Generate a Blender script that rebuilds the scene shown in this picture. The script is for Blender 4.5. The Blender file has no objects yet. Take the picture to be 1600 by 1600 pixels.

...

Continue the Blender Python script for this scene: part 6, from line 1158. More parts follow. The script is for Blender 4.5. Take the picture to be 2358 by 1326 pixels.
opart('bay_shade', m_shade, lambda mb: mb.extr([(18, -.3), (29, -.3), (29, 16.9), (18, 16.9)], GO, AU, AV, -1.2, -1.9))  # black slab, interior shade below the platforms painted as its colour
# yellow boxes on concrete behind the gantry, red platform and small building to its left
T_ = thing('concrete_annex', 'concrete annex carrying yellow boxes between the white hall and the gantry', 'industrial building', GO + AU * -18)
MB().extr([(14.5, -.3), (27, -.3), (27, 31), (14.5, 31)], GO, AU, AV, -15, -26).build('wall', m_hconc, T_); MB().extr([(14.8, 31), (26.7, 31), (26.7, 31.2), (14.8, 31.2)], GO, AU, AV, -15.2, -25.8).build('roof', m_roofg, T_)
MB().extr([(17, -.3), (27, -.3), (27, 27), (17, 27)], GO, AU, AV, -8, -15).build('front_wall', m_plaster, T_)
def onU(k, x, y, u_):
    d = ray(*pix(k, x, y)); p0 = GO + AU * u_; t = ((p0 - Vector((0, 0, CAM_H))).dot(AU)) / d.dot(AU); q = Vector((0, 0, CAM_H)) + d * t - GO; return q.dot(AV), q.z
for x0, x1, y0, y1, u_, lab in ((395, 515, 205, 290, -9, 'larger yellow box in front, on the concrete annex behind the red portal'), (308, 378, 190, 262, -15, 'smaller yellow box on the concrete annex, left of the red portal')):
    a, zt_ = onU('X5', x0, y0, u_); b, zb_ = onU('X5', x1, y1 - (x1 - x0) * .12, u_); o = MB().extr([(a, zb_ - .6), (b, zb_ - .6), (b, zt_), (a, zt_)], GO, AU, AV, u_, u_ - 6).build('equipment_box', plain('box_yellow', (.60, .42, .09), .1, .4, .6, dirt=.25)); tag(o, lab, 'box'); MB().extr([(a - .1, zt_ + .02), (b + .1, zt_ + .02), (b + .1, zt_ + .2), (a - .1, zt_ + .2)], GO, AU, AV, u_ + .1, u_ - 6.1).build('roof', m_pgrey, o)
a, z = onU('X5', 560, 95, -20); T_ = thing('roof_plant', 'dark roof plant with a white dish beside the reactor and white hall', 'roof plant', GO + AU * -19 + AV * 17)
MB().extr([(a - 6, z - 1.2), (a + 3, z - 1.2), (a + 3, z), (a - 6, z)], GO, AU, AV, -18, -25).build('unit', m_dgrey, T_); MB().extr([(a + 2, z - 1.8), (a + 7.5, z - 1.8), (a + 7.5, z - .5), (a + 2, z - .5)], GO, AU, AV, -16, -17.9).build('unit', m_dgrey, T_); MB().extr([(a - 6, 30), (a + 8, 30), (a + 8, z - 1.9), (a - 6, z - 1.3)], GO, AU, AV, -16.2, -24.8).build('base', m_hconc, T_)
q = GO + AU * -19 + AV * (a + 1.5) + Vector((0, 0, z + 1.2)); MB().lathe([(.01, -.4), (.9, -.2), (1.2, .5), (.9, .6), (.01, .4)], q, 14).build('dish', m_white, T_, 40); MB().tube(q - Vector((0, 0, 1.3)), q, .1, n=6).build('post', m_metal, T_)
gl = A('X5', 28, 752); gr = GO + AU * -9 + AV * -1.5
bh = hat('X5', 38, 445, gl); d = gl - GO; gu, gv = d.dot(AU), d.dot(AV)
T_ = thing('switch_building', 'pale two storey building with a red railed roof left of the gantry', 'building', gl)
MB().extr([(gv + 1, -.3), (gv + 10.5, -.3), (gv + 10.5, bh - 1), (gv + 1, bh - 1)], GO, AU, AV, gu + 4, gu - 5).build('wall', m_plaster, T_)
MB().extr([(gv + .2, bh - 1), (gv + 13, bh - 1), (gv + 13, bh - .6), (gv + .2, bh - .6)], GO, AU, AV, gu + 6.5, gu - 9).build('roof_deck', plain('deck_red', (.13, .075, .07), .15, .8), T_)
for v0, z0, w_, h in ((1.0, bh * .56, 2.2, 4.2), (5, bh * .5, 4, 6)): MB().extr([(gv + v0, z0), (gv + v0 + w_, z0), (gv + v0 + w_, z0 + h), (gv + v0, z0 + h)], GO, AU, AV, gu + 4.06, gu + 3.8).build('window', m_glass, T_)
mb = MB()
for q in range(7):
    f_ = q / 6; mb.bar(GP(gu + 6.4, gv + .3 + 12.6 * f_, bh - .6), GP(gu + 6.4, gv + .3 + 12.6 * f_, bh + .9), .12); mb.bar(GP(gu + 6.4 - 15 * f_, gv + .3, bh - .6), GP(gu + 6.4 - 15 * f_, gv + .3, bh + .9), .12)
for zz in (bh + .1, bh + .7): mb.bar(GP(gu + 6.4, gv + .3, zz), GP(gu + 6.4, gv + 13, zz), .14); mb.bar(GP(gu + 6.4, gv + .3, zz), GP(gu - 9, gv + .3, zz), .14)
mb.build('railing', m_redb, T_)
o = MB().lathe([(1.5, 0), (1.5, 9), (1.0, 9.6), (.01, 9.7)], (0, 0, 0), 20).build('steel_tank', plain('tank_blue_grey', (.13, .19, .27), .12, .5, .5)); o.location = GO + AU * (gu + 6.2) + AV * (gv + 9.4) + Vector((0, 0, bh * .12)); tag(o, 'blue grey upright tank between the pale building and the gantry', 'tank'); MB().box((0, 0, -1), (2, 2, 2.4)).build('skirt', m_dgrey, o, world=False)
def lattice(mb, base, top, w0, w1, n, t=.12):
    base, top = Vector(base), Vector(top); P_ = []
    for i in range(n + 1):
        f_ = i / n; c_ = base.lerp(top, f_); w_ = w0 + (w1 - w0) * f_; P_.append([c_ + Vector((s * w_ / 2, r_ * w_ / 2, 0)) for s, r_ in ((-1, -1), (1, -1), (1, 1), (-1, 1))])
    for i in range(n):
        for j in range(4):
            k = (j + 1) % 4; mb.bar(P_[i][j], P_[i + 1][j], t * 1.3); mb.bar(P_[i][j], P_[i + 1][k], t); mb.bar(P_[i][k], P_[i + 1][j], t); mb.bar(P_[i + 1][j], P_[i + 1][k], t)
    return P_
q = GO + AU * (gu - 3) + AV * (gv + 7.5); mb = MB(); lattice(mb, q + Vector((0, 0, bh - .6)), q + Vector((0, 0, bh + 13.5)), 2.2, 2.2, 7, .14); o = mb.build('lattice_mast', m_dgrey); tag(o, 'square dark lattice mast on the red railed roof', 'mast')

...

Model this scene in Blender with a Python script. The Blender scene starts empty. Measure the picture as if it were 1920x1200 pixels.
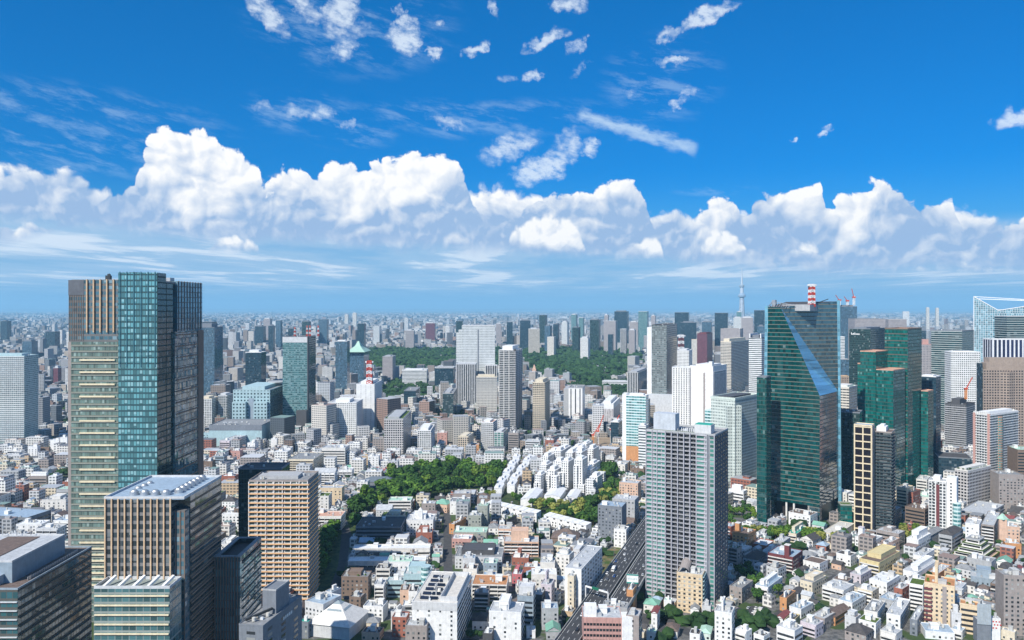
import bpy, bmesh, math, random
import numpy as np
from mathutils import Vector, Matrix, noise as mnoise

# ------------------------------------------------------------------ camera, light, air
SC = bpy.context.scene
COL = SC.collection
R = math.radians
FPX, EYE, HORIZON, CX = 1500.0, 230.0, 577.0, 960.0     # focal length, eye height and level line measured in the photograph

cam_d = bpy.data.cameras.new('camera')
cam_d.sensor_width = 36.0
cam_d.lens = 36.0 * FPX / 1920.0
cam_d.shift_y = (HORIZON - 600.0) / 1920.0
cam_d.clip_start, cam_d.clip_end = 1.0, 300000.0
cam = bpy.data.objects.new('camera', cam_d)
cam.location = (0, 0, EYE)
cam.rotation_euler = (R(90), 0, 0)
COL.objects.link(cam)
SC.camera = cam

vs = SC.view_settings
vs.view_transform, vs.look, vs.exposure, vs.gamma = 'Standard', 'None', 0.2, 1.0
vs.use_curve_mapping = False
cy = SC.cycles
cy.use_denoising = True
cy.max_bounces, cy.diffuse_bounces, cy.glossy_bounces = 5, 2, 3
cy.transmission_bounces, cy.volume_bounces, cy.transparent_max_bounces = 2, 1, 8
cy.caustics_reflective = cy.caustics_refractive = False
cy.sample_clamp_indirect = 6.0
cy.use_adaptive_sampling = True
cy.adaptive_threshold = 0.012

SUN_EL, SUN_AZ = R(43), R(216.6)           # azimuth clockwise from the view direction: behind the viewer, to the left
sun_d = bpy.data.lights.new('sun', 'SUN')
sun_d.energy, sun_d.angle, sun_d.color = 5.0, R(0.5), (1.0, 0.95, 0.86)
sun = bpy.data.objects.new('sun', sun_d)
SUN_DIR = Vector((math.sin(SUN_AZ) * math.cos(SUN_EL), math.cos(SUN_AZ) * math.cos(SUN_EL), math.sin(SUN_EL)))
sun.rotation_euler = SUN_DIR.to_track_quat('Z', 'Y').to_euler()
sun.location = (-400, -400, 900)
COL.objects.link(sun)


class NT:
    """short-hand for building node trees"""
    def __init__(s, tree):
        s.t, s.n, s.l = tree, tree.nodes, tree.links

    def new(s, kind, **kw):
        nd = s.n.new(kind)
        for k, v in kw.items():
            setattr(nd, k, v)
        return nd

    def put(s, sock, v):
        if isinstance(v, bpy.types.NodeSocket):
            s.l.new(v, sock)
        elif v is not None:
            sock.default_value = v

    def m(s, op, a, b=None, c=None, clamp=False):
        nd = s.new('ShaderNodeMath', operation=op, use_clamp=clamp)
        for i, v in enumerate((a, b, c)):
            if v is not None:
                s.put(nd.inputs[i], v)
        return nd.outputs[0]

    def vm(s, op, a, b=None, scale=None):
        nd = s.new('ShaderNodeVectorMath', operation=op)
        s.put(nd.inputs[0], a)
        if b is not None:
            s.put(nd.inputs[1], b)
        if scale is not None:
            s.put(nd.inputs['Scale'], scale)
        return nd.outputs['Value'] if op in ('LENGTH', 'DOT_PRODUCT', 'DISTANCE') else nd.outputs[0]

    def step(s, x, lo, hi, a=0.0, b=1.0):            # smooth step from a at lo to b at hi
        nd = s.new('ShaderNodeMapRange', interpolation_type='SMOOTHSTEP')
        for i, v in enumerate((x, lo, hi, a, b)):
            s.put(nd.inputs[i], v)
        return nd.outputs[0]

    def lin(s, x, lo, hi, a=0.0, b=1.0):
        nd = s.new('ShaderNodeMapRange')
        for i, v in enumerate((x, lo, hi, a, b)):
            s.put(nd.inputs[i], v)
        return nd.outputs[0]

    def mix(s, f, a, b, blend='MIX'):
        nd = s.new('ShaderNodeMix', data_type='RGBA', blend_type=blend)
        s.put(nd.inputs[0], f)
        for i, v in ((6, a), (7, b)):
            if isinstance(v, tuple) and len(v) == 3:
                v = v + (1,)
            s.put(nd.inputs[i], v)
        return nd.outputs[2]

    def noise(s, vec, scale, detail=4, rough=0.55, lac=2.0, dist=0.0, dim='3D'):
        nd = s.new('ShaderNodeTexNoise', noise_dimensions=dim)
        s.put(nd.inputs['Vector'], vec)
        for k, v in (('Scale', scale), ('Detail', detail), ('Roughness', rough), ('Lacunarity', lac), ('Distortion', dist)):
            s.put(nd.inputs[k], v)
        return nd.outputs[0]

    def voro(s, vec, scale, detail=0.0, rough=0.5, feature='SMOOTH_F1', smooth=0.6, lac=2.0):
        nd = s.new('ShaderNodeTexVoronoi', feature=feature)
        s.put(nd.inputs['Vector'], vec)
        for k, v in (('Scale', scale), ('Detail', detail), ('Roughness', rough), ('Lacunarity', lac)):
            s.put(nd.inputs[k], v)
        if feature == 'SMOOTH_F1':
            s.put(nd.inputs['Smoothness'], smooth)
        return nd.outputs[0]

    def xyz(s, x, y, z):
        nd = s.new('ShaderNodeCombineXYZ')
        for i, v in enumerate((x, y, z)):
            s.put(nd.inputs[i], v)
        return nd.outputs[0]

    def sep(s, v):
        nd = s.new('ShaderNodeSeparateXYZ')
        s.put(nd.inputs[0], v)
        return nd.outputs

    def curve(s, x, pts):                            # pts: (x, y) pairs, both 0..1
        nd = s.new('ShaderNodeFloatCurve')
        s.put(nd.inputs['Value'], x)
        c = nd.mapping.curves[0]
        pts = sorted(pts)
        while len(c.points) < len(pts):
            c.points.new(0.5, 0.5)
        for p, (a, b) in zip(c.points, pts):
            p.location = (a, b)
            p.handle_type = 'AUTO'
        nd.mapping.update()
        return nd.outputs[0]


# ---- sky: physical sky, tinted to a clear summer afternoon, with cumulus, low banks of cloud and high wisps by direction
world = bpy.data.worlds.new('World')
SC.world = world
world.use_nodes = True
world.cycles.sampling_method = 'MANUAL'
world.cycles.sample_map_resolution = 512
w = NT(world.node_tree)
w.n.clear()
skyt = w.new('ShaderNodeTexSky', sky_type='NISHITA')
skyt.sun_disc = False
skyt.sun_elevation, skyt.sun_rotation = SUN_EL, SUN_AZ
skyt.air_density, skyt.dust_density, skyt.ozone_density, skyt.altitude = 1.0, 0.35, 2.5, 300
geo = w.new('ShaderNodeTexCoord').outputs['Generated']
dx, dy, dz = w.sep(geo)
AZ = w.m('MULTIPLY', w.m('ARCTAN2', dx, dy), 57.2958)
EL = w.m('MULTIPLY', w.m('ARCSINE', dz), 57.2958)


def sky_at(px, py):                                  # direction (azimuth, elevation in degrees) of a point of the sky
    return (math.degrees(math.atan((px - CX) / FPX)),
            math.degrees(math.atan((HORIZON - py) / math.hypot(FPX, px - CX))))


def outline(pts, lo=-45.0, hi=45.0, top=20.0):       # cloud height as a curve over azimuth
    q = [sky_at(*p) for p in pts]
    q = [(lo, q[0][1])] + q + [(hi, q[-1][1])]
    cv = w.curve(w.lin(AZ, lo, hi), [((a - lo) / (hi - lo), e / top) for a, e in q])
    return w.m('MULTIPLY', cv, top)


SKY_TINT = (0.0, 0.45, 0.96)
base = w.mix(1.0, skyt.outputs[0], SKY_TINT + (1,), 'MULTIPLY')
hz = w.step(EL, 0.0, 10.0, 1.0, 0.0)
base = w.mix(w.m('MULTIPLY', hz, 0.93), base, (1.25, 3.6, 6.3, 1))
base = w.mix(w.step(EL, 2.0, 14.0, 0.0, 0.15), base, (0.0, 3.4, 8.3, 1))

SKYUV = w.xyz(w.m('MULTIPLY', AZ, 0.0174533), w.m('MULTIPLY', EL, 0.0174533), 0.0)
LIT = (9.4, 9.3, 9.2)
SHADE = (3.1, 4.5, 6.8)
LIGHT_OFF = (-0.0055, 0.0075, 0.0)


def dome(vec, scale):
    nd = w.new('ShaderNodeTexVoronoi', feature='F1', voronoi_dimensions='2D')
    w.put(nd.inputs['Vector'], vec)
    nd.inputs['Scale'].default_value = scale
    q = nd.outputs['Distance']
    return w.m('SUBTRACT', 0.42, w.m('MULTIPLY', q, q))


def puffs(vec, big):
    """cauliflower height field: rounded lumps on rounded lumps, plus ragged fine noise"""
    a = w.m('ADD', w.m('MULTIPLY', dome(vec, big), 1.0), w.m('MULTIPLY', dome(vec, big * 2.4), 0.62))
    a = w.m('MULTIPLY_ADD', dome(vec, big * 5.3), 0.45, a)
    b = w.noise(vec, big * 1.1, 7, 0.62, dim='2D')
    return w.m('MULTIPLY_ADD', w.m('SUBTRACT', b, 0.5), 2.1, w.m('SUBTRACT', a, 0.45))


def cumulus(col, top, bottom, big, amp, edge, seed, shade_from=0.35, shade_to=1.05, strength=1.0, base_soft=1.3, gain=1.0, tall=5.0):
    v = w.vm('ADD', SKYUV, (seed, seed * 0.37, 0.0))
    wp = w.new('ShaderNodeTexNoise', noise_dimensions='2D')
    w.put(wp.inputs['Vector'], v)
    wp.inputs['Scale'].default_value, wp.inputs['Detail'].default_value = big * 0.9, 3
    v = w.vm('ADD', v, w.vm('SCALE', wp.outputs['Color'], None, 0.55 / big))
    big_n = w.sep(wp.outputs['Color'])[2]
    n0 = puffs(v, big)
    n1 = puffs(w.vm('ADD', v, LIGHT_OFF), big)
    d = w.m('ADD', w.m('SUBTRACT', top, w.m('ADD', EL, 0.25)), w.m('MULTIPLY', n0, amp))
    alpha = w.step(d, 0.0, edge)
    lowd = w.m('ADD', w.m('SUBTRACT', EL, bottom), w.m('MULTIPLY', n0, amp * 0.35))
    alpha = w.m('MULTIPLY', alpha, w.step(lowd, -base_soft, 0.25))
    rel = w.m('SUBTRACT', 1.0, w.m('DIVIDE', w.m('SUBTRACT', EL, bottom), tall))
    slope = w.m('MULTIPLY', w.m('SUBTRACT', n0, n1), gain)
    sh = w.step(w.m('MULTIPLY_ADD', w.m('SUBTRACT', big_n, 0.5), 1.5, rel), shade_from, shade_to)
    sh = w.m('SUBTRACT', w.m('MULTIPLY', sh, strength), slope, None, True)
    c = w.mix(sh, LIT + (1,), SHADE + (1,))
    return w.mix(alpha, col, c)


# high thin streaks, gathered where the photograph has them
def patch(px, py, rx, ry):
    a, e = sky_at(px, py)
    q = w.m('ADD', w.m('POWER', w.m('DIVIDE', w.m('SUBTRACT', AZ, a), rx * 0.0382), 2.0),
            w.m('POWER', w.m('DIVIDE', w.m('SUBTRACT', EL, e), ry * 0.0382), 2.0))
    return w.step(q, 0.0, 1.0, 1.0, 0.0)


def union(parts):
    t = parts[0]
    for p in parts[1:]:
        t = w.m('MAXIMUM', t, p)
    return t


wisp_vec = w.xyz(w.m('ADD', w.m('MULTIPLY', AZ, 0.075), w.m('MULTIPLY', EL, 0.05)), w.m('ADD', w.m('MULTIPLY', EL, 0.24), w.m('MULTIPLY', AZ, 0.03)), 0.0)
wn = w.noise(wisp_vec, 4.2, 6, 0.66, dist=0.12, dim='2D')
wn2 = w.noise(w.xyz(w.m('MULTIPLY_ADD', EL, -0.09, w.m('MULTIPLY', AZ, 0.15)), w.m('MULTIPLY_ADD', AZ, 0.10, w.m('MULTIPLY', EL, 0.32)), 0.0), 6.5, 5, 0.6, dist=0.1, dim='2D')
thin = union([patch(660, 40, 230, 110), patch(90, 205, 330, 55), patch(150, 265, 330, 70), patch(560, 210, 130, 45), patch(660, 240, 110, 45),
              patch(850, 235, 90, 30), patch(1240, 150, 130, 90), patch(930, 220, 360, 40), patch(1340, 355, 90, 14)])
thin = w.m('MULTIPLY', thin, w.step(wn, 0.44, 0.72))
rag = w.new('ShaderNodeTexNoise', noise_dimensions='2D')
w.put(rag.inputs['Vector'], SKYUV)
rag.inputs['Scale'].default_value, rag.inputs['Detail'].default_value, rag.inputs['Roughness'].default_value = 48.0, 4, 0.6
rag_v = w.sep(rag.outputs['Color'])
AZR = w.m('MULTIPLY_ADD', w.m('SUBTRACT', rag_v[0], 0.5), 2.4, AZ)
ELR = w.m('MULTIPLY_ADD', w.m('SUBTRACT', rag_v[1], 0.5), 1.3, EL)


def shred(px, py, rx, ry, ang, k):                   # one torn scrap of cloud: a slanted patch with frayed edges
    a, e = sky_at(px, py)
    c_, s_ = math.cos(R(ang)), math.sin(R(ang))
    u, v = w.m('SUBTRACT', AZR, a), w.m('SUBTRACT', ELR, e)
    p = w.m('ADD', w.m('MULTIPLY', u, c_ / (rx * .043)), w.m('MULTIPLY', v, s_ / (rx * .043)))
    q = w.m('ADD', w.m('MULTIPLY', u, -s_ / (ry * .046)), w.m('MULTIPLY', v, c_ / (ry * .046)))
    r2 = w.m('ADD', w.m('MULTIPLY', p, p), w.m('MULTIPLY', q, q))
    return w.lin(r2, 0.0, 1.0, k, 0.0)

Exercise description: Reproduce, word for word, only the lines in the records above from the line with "Model this scene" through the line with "from mathutils import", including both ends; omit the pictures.

The response:
Model this scene in Blender with a Python script. The Blender scene starts empty. Measure the picture as if it were 1920x1200 pixels.
import bpy, bmesh, math, random
import numpy as np
from mathutils import Vector, Matrix, noise as mnoise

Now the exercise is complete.